[Entries provided]
* BEGIN *

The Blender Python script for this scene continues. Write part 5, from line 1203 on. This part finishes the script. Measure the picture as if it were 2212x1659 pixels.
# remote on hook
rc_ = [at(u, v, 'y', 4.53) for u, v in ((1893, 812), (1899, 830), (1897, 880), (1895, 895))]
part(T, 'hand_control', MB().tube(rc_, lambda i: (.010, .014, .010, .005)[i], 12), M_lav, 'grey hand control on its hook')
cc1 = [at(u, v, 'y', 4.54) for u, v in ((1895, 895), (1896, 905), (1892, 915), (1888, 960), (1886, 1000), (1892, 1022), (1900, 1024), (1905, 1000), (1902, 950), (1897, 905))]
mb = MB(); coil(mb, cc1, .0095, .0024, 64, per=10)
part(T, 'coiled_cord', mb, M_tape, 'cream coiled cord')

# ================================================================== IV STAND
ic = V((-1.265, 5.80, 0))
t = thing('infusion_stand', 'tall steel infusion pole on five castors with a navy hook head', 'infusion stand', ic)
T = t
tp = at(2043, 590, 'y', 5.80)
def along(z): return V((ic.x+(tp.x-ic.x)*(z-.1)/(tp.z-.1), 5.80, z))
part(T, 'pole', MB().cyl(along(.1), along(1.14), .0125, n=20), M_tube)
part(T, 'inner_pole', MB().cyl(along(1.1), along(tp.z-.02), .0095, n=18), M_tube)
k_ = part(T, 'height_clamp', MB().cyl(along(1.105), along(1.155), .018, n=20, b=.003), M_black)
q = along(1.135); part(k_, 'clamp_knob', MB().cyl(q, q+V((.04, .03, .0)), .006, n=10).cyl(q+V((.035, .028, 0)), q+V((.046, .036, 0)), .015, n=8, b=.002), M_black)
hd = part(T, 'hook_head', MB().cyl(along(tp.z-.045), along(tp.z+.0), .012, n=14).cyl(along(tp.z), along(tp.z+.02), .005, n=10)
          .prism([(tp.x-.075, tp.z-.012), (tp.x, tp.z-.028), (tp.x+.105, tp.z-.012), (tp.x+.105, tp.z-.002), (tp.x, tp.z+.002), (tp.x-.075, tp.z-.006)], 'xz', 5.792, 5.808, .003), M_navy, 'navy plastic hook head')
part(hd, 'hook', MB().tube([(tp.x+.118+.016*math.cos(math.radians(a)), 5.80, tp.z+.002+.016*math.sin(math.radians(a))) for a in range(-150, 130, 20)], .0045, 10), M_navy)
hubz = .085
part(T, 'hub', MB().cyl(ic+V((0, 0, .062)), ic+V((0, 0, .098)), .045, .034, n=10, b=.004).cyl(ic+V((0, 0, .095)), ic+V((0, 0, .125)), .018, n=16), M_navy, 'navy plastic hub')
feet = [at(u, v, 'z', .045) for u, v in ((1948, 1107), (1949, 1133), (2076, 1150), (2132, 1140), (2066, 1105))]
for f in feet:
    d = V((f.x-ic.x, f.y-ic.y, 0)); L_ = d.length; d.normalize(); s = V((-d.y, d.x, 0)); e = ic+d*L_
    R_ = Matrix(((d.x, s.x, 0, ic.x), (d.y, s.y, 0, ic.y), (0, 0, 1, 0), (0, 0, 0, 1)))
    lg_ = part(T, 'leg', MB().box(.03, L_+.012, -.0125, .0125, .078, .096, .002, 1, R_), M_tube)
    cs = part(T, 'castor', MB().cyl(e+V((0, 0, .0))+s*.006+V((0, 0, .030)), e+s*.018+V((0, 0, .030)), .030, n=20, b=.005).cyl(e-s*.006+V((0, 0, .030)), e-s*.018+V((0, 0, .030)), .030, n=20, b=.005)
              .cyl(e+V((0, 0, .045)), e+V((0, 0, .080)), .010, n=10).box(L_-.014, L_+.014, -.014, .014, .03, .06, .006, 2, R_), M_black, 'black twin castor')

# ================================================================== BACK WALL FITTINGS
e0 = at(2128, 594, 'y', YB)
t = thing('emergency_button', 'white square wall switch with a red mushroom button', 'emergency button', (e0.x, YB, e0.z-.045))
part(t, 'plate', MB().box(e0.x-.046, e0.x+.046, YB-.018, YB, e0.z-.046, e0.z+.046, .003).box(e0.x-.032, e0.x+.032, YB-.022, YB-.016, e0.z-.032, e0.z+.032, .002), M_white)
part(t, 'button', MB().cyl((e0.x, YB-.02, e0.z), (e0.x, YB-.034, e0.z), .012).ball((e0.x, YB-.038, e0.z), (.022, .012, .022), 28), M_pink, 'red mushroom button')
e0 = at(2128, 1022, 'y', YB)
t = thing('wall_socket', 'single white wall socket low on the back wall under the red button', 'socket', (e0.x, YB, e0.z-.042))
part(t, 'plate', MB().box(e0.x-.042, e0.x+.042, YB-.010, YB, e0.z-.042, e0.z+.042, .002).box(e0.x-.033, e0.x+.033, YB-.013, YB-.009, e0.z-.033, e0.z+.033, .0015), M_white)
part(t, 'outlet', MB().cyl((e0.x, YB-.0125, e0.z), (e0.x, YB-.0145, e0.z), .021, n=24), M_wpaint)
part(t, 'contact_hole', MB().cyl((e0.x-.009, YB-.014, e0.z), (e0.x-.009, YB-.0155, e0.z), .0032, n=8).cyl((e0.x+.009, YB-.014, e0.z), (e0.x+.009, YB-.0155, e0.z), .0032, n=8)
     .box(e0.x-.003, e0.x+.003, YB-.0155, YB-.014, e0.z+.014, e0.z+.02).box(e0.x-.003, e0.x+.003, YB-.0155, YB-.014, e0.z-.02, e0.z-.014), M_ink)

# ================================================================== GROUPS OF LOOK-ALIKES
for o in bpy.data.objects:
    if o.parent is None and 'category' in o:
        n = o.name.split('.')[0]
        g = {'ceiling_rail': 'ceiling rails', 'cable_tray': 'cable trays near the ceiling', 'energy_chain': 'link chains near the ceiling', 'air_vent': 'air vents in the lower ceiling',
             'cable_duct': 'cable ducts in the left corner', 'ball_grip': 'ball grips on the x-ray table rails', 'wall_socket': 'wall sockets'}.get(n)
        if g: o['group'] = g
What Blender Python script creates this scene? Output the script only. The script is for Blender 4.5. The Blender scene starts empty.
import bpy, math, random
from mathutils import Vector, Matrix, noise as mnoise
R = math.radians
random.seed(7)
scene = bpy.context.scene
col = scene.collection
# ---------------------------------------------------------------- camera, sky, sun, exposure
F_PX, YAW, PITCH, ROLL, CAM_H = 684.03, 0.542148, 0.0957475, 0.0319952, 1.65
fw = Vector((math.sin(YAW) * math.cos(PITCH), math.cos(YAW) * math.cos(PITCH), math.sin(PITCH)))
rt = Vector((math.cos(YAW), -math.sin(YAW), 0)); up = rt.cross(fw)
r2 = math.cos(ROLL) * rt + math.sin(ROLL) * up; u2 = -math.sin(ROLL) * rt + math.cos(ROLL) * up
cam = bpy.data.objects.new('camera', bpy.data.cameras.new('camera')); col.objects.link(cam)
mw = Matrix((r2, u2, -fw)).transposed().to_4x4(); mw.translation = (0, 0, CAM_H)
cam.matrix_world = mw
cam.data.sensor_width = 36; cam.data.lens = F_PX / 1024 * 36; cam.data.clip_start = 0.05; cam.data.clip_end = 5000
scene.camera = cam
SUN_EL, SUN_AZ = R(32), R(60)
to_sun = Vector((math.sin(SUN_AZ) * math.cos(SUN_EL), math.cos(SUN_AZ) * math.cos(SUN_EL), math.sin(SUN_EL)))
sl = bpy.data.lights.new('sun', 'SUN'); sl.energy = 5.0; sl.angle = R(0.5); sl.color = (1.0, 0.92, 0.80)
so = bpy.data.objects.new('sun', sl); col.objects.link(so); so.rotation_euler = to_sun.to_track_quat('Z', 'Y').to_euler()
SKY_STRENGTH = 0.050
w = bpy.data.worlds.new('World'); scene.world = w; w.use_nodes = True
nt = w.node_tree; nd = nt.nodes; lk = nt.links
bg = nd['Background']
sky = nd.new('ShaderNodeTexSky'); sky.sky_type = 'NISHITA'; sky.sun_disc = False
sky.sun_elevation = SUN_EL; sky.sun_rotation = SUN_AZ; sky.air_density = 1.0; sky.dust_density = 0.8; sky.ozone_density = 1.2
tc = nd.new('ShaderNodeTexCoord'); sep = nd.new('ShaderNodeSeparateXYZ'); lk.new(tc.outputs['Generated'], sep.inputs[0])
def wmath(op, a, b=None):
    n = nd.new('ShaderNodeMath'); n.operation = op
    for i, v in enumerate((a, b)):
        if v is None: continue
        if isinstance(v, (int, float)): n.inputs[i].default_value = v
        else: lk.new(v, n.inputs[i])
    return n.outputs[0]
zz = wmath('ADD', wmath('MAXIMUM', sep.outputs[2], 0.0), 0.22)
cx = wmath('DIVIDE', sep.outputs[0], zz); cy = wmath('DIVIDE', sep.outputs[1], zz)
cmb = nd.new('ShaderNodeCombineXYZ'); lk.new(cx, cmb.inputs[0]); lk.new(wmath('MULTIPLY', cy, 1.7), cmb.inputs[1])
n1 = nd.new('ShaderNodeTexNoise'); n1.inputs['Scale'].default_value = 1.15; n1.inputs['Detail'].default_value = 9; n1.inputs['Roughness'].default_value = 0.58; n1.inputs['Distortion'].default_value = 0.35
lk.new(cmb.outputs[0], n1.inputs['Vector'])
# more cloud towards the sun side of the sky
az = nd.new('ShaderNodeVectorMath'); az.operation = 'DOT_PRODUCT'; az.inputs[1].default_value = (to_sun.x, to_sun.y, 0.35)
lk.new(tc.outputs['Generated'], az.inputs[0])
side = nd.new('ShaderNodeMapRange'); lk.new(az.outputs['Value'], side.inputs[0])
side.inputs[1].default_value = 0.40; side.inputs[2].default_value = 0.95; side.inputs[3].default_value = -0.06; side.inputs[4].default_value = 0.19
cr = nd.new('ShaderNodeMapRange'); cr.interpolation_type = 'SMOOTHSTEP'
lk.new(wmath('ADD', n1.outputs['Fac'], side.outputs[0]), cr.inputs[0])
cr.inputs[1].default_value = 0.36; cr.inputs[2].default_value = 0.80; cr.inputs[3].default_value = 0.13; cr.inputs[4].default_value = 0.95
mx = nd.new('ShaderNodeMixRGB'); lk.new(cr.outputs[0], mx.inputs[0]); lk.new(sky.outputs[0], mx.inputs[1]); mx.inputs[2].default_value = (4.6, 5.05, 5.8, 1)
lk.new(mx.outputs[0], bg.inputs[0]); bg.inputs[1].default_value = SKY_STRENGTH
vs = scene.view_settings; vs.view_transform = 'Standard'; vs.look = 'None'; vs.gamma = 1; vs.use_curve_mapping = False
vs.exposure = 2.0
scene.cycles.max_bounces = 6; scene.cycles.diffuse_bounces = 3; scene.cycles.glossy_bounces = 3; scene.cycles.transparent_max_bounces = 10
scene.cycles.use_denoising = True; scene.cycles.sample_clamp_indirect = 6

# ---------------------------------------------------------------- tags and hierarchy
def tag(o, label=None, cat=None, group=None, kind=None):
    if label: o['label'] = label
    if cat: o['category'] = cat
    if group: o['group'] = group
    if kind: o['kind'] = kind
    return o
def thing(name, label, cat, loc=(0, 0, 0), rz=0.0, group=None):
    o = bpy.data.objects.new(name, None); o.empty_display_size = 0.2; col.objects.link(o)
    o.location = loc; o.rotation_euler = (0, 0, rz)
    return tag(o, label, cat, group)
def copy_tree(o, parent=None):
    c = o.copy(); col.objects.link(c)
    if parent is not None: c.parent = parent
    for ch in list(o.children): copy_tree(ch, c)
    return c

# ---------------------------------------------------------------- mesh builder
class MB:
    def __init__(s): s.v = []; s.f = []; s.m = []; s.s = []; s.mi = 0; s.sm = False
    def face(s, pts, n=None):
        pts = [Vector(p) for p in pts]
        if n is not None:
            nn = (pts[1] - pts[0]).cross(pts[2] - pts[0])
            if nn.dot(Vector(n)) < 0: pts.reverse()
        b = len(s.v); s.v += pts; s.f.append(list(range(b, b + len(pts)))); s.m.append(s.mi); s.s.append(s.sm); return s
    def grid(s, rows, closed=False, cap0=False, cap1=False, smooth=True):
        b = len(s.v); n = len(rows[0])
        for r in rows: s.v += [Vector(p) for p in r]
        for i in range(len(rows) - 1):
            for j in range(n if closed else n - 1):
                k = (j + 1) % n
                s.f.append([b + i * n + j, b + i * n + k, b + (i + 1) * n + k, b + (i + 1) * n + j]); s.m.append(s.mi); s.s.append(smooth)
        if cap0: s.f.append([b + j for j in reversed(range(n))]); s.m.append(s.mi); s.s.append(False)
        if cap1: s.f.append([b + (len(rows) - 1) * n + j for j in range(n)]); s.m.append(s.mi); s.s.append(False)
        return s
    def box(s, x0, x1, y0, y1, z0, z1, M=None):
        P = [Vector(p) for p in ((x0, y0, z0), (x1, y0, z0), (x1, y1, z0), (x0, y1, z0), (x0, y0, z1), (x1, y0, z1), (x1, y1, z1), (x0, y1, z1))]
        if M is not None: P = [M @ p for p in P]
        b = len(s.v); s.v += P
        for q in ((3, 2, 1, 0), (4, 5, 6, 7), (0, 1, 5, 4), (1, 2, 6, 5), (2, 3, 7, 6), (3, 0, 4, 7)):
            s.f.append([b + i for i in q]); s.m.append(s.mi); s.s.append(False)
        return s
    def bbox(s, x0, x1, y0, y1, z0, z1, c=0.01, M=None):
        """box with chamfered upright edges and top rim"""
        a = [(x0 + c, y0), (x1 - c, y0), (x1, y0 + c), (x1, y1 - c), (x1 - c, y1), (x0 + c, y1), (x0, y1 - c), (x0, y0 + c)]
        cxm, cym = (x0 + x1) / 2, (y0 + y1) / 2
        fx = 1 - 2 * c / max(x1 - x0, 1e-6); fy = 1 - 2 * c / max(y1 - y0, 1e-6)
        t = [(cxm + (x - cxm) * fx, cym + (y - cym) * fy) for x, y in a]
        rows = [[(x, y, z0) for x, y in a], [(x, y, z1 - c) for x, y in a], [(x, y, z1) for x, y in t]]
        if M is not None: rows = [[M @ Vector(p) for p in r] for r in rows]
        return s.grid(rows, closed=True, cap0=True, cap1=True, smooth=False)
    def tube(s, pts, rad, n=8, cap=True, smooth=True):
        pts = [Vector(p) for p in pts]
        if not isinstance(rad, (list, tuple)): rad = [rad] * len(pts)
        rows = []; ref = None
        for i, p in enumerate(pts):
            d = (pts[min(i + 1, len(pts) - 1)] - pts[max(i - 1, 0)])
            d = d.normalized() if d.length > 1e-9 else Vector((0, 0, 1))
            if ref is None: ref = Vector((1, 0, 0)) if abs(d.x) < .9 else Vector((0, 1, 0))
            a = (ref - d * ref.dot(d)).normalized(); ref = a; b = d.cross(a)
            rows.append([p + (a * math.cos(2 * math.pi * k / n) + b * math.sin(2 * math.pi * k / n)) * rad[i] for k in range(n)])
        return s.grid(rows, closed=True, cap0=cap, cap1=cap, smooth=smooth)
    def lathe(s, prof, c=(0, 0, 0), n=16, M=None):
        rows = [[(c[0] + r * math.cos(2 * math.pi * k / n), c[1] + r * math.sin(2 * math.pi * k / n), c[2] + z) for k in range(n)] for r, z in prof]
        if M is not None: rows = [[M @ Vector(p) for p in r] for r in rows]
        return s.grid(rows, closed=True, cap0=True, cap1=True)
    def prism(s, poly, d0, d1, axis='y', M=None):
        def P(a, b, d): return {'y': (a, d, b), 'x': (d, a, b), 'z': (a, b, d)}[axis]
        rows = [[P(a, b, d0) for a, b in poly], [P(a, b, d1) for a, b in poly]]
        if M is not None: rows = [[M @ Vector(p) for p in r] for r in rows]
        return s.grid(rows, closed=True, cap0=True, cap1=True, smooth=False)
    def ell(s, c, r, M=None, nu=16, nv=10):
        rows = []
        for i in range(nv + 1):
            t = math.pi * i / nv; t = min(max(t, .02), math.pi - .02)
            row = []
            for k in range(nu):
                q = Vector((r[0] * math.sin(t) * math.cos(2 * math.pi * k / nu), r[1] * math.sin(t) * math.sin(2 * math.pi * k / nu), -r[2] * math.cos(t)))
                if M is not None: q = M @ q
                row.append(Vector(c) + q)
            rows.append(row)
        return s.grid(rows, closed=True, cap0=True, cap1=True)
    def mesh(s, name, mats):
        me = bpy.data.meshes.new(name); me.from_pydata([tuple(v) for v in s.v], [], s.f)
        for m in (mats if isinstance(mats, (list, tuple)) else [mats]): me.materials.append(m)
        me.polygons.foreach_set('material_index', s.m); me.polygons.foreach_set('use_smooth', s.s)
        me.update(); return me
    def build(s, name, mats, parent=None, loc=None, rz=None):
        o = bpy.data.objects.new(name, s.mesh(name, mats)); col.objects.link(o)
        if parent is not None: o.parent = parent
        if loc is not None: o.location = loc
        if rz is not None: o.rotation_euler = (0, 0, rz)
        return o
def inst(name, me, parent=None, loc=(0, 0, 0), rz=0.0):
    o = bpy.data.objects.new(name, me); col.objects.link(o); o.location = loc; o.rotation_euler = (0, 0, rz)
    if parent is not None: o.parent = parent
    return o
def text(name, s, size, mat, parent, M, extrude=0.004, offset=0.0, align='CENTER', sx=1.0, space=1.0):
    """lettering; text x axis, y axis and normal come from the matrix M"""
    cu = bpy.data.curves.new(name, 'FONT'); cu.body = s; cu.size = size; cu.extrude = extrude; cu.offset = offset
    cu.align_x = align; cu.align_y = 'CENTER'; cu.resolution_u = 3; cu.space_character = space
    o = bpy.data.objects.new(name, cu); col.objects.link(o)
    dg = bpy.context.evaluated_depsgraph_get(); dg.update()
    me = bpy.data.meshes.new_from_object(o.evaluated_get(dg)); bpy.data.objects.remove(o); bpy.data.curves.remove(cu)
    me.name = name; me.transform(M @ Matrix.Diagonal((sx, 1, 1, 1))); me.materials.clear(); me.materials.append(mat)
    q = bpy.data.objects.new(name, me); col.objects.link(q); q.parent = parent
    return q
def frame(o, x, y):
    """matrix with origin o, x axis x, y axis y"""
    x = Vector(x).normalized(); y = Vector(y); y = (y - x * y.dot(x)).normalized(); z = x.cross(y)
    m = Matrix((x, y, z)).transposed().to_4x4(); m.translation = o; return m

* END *

[What this task involves] Output only the lines from the top of the entries through the one holding "part(T, 'coiled_cord', mb, M_tape, 'cream", copied exactly.

[Task result]
The Blender Python script for this scene continues. Write part 5, from line 1203 on. This part finishes the script. Measure the picture as if it were 2212x1659 pixels.
# remote on hook
rc_ = [at(u, v, 'y', 4.53) for u, v in ((1893, 812), (1899, 830), (1897, 880), (1895, 895))]
part(T, 'hand_control', MB().tube(rc_, lambda i: (.010, .014, .010, .005)[i], 12), M_lav, 'grey hand control on its hook')
cc1 = [at(u, v, 'y', 4.54) for u, v in ((1895, 895), (1896, 905), (1892, 915), (1888, 960), (1886, 1000), (1892, 1022), (1900, 1024), (1905, 1000), (1902, 950), (1897, 905))]
mb = MB(); coil(mb, cc1, .0095, .0024, 64, per=10)
part(T, 'coiled_cord', mb, M_tape, 'cream coiled cord')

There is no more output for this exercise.